O presidente da CMVM focou-se numa das externalidades do desenvolvimento do mercado de capitais “que parece ser muito pouco valorizada no nosso país, porque a importância do mercado vai muito para além daquilo que é mais visível, como é o caso dos emitentes, dos instrumentos cotados, das transações, da gestão de ativos e do capital de risco”.
“Refiro-me ao conceito do setor de serviços financeiros, também comummente referido como indústria de serviços financeiros, que integra um conjunto de atividades, muitas delas de elevado valor acrescentado. A importância destas atividades é amplamente reconhecida em muitos países, ao ponto de existirem agências públicas ou público-privadas focadas na dinamização dessa indústria ou setor nos respetivos países”, referiu.
“Essa dinamização pode ser, quer pela via endógena, ou seja, fazendo com que os mercados de capitais domésticos e o setor de serviços financeiros se desenvolvam a partir da sua própria base, quer pela via exógena, através da promoção externa desses países para atrair não só entidades internacionais que atuem na cadeia de valor do setor de serviços financeiros, mas também as próprias operações realizadas no mercado de capitais, como a emissão de instrumentos financeiros — ações, obrigações, unidades de participação de fundos de investimento ou outras — bem como a constituição de entidades prestadoras desses serviços”, defende Laginha de Sousa.

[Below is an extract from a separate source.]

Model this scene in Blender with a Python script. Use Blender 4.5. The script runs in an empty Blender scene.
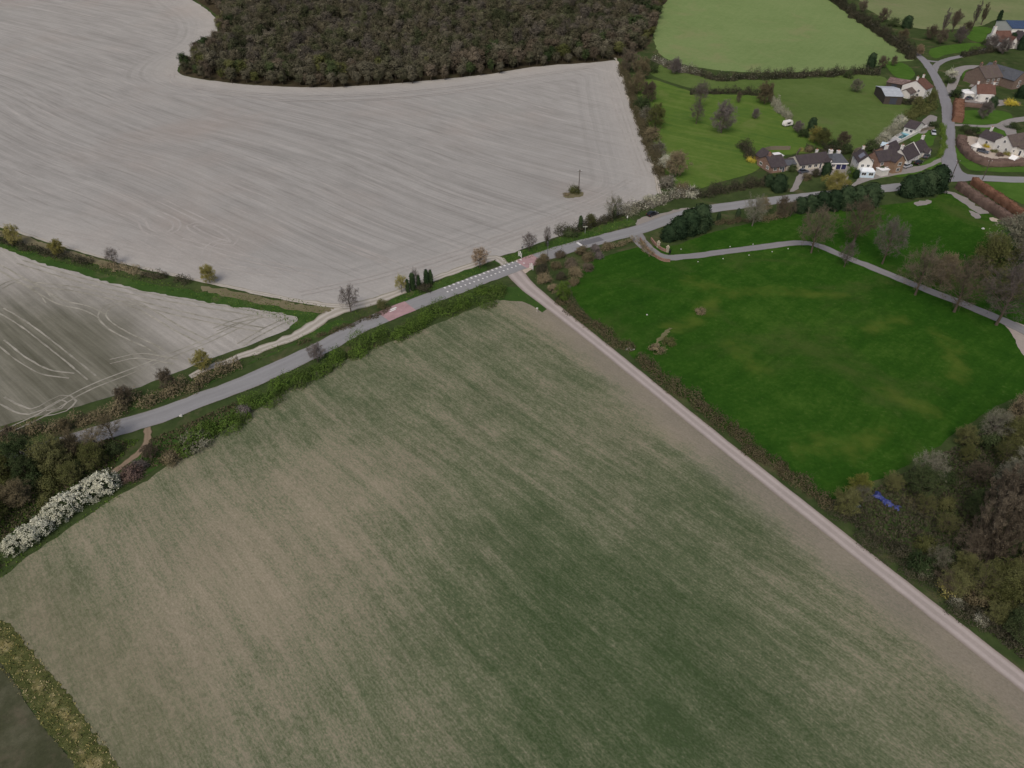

Entre as agências mais conhecidas incluem-se, por exemplo, nomes como Paris Europlace, Luxembourg for Finance, Italian Financial Center, Frankfurt Main Finance e The City UK, “já para não falar de outras em geografias mais distantes, mas igualmente bastante ativas. Portugal, no entanto, não tem uma entidade dedicada especificamente a este propósito, e este é seguramente um tema que justifica atenção e reflexão”, acrescenta.